McClaughlin, Emma and Sealey, Alison and Culpeper, Jonathan (2019) The discursive representation of British wildlife in The Times newspaper, 1785–2005. PhD thesis, Lancaster University.
2019mcclaughlinphd.pdf - Published Version
Available under License Creative Commons Attribution-NoDerivs.
Download (11MB)
Abstract
This diachronic study investigates the discursive representation of four key wildlife species in Britain—red squirrels, grey squirrels, badgers, and hedgehogs. The research takes a modern-diachronic corpus-assisted discourse studies approach (Partington, 2010) to examine the patterns of change and continuity in discourse about these focus animals published in The Times between 1785 and 2005. Corpus linguistic methods and tools, including the waves, peaks and troughs analysis (Gabrielatos, McEnery, Diggle, & Baker, 2012), diachronic collocates (McEnery & Baker, 2015), cluster analysis, keywords analysis, and concordances, identifed three major themes in the discourse, which were explored in depth: origin and national identity, life-cycle and health, and killing animals. The extent to which the findings are consistent with changing human practices and attitudes was considered in line with the discourse historical approach (Reisigl & Wodak, 2009). The major themes remain relevant over the period of interest but are associated with different focus animals at different times in response to text-external social, political, and cultural influences (such as changes in land management and human-human socio-political relations).

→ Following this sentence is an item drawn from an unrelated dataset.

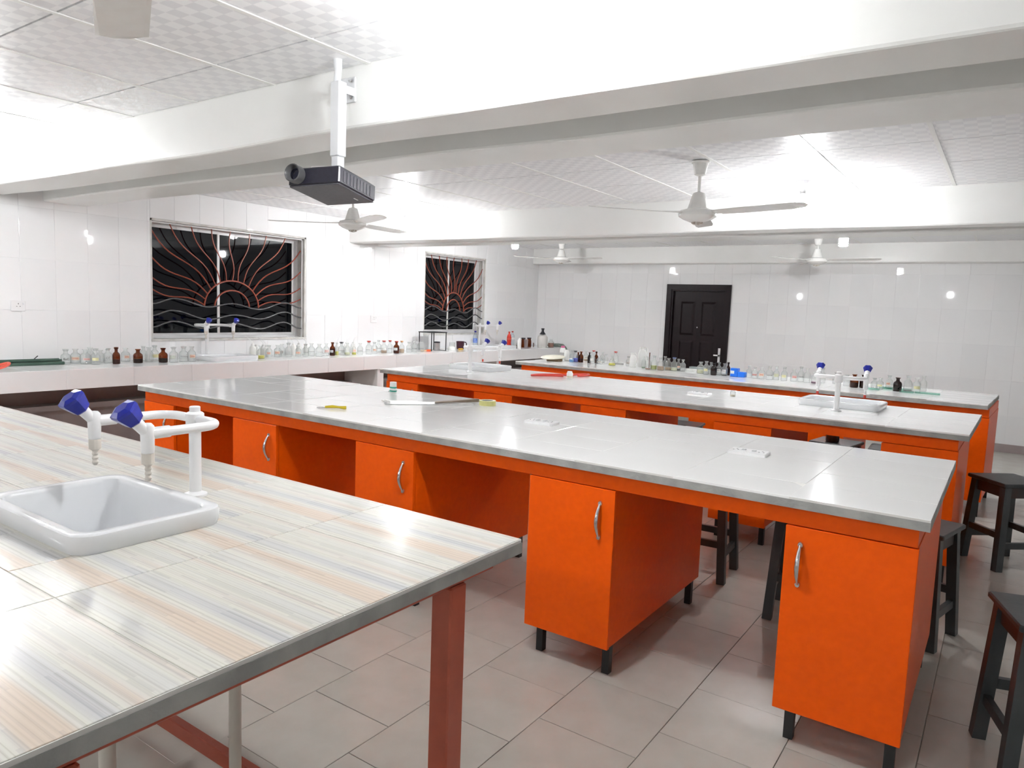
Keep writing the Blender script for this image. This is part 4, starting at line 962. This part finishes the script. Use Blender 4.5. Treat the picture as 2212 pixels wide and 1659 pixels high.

Findings reflect a growing distance between humans and the focus animals over time, while (harmful) anthropocentric values underlying their representations are maintained in the discourse through strategies such as blame shifting and—often more subtly—anthropomorphism. Repetition of anthropocentric values in news discourse has real consequences for the animals. They are the focus of human actions that are a response to socio-political factors reflected in—and perpetuated by—discourse about them. Disruption to established narratives in the discourse polarises views and causes (actual and discursive) conflict and controversy, highlighting potential difficulties with accomplishing change. The findings can be used to inform understanding of future linguistic representations of wildlife and a number of recommendations for reducing harmful anthropocentric representations are included accordingly.